┌────────

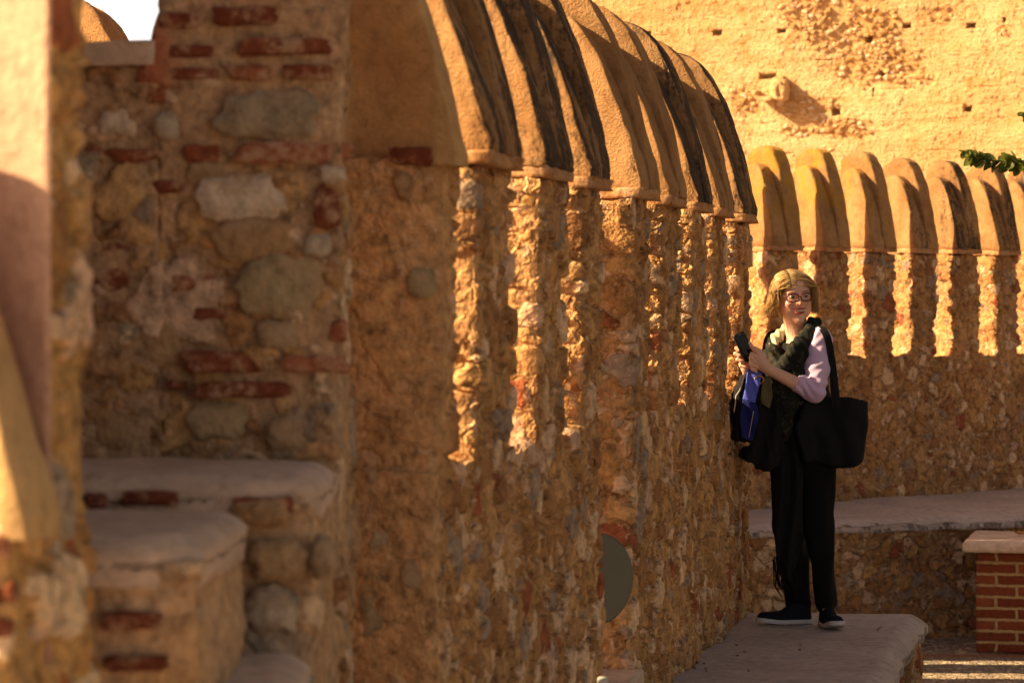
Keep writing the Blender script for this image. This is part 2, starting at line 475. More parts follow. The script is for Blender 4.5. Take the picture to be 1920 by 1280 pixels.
# low plinth closing the wide opening between the two halves
def mp(u, v, w):
    y = 10.02 + .69 * u; x, yy = near_map(y, -.5 + .55 * v)
    return x, yy, -.02 + w * (.19 + .006 * vnoise(x, yy, 0, 9, 2))
V, F, S = lattice_box((40, 30, 10), mp)
fix_normals(mesh_obj('plinth', V, F, M_STEPTOP, near))

# ------------------------------------------------------------------ pier at the near end of the parapet (brick and stone end face towards us)
stub = thing('wall_pier', 'broad mixed brick and stone wall pier facing the camera, left of the hooded parapet', 'wall')
def mp(u, v, w):
    y = 6.60 + .78 * u; x, yy = near_map(y, -.42 + (.42 - .185 * u) * v)
    wob = (vnoise(x, yy, w * 3, 5, 3) - .5) * .03
    return x + wob * (v > .5), yy + (vnoise(x, w * 3, 0, 4, 5) - .5) * .02, w * 3.1
V, F, S = lattice_box((50, 40, 220), mp)
fix_normals(mesh_obj('masonry', V, F, M_END, stub))
def mp(u, v, w):
    y = 6.585 + .80 * u; x, yy = near_map(y, -.90 + .482 * v)
    return x, yy + (vnoise(x, w * 3, 0, 4, 5) - .5) * .02, w * 2.02
V, F, S = lattice_box((40, 40, 160), mp)
fix_normals(mesh_obj('outer_masonry', V, F, M_END, stub))
def mp(u, v, w):
    y = 6.56 + .84 * u; x, yy = near_map(y, -.92 + .50 * v)
    return x, yy, 2.02 + w * (.05 + .01 * vnoise(x, yy, 0, 7, 1))
V, F, S = lattice_box((40, 30, 6), mp)
fix_normals(mesh_obj('sill', V, F, M_STEPTOP, stub))

def lump_mesh(cx, cy, cz, hx, hz, dep, seed, power=3.0, n=22):
    """a flattened stone or brick bedded in a face that looks towards -y"""
    u = np.linspace(-1, 1, n); U, W = np.meshgrid(u, u, indexing='ij')
    X = np.sign(U) * np.abs(U) ** .8; Z = np.sign(W) * np.abs(W) ** .8
    ang = np.arctan2(Z, X)
    rr = np.maximum(np.abs(X), np.abs(Z))
    # square to superellipse
    L = (1 + .22 * (vnoise(np.cos(ang) * 1.5 + 9, np.sin(ang) * 1.5 + 3, seed, 2.3, seed + 7) - .5)) * (np.abs(np.cos(ang)) ** power + np.abs(np.sin(ang)) ** power) ** (-1 / power)
    rad = rr * L * (1 + .14 * (vnoise(np.cos(ang) + 5, np.sin(ang) + 5, seed, 1.7, seed) - .5) * 2)
    x = cx + hx * rad * np.cos(ang); z = cz + hz * rad * np.sin(ang)
    d = dep * (1 - rr ** 4) + .3 * dep * (vnoise(x, z, 0, 25, seed) - .5) * (rr < .98)
    y = cy - d + .0 * x
    V = np.stack([x.ravel(), y.ravel(), z.ravel()], 1)
    id = np.arange(n * n).reshape(n, n)
    F = np.stack([id[:-1, :-1], id[1:, :-1], id[1:, 1:], id[:-1, 1:]], -1).reshape(-1, 4)
    # back plate closes it inside the wall
    Vb = V.copy(); Vb[:, 1] = cy + .03
    per = list(id[:, 0]) + list(id[-1, 1:]) + list(id[-2::-1, -1]) + list(id[0, -2:0:-1])
    m = len(V)
    Fb = F[:, ::-1] + m
    per = np.array(per); nx = np.roll(per, -1)
    Fs = np.stack([per, per + m, nx + m, nx], 1)
    return np.concatenate([V, Vb]), np.concatenate([F, Fb, Fs])

def inlay(name, items, Y, mat, parent, dep=.012, power=5.0, seed=0, slope=True, sep_=None):
    if sep_ is not None:
        for q, it in enumerate(items):
            put(inlay(name, [it], Y, mat, None, dep, power, seed + q, slope), sep_)
        return None
    Vs, Fs, tone, n0 = [], [], [], 0
    for i, it in enumerate(items):
        x0, x1, y0, y1 = it[:4]; tn = it[4] if len(it) > 4 else random.random()
        s = FPX / Y
        cx = ((x0 + x1) / 2 - 960) / s; cz = CAMZ + (560 - (y0 + y1) / 2) / s
        cy = Y + (-DX * 0 - .195 * 0) 
        # the end face is square to the wall line
        cy = Y - (cx - (OX + .195 * Y)) * (DX / DY) if slope else Y
        V, F = lump_mesh(cx, cy - .008, cz, (x1 - x0) / 2 / s, (y1 - y0) / 2 / s, dep, seed + i, power)
        Vs.append(V); Fs.append(F + n0); n0 += len(V); tone.append(np.full(len(V), tn))
    o = fix_normals(mesh_obj(name, np.concatenate(Vs), np.concatenate(Fs), mat, parent))
    set_attr(o, 'tone', np.concatenate(tone)); return o

def stones_mat():
    n = NT('bedded_stone'); r = n.rest(); t = n.attr('tone')
    c = n.ramp(t, [(0, (.60, .42, .26)), (.2, (.38, .29, .16)), (.4, (.42, .25, .12)), (.6, (.34, .27, .18)), (.8, (.46, .37, .27)), (1, (.66, .52, .38))])
    c = n.mix(1.0, c, n.ramp(n.noise(r, 16, 6, .72), [(.3, (.50, .46, .42)), (.5, (1, 1, 1)), (.7, (1.3, 1.25, 1.2))]), 'MULTIPLY')
    du = n.ss(n.noise(r, 10, 6, .75), .49, .62); c = n.mix(n.mul(du, .8), c, (.47, .31, .18))
    n.color(c); n.rough(.95); n.disp(n.noise(r, 14, 6, .65), .03, .5); return n.m
M_STONE = stones_mat()
YS = 6.60
inlay('brick', [(292, 375, 20, 50, .2), (395, 522, 10, 45, .1), (445, 640, 70, 102, .3), (318, 412, 124, 146, .4), (425, 507, 120, 148, .7),
    (530, 622, 120, 148, .3), (195, 305, 275, 302, .4), (340, 408, 270, 305, .5), (440, 652, 265, 308, .8), (152, 290, 505, 548, .2),
    (315, 412, 512, 550, .6), (265, 318, 152, 190, .5), (590, 640, 350, 430, .1), (342, 520, 658, 700, .3), (530, 650, 666, 698, .8),
    (360, 600, 715, 746, .2), (185, 255, 452, 470, .1), (360, 448, 575, 600, .2), (280, 350, 335, 360, .1), (405, 440, 545, 575, .4),
    (620, 650, 600, 640, .6), (200, 260, 108, 120, .5), (305, 345, 715, 732, .1), (310, 400, 80, 104, .1), (160, 186, 280, 300, .1)],
    YS, M_BRICK, None, .010, 9, 3, True, stub)
inlay('bedded_stone', [(365, 572, 322, 412, .97), (442, 642, 482, 598, .22), (400, 590, 410, 488, .42), (405, 620, 168, 262, .58), (170, 252, 198, 252, .95),
    (282, 332, 205, 262, .8), (200, 290, 590, 645, .6), (255, 335, 600, 690, .42), (160, 240, 330, 400, .4), (480, 560, 600, 655, .5), (570, 620, 440, 480, .82),
    (345, 420, 300, 345, .35), (165, 300, 750, 850, .42), (350, 470, 760, 830, .25), (500, 600, 770, 850, .5), (600, 650, 310, 345, .9)],
    YS, M_STONE, None, .016, 3.0, 50, True, stub)

inlay('brick', [(728, 818, 274, 308, .05)], 7.58, M_BRICK, None, .012, 9, 300, True, near)
inlay('bedded_stone', [(738, 776, 322, 376, .42), (765, 818, 500, 560, .2), (684, 716, 876, 916, .45), (690, 740, 985, 1040, .1), (670, 745, 1110, 1190, .25), (750, 800, 1040, 1110, .45)], 7.60, M_STONE, None, .012, 2.6, 310, True, near)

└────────

- **Instruction**: Set down again, exactly, the lines of the material above from its first line to the one with "fix_normals(mesh_obj('plinth', V, F, M_STEPTOP, near))", inclusive. Leave the pictures out.

- **Written answer**:
Keep writing the Blender script for this image. This is part 2, starting at line 475. More parts follow. The script is for Blender 4.5. Take the picture to be 1920 by 1280 pixels.
# low plinth closing the wide opening between the two halves
def mp(u, v, w):
    y = 10.02 + .69 * u; x, yy = near_map(y, -.5 + .55 * v)
    return x, yy, -.02 + w * (.19 + .006 * vnoise(x, yy, 0, 9, 2))
V, F, S = lattice_box((40, 30, 10), mp)
fix_normals(mesh_obj('plinth', V, F, M_STEPTOP, near))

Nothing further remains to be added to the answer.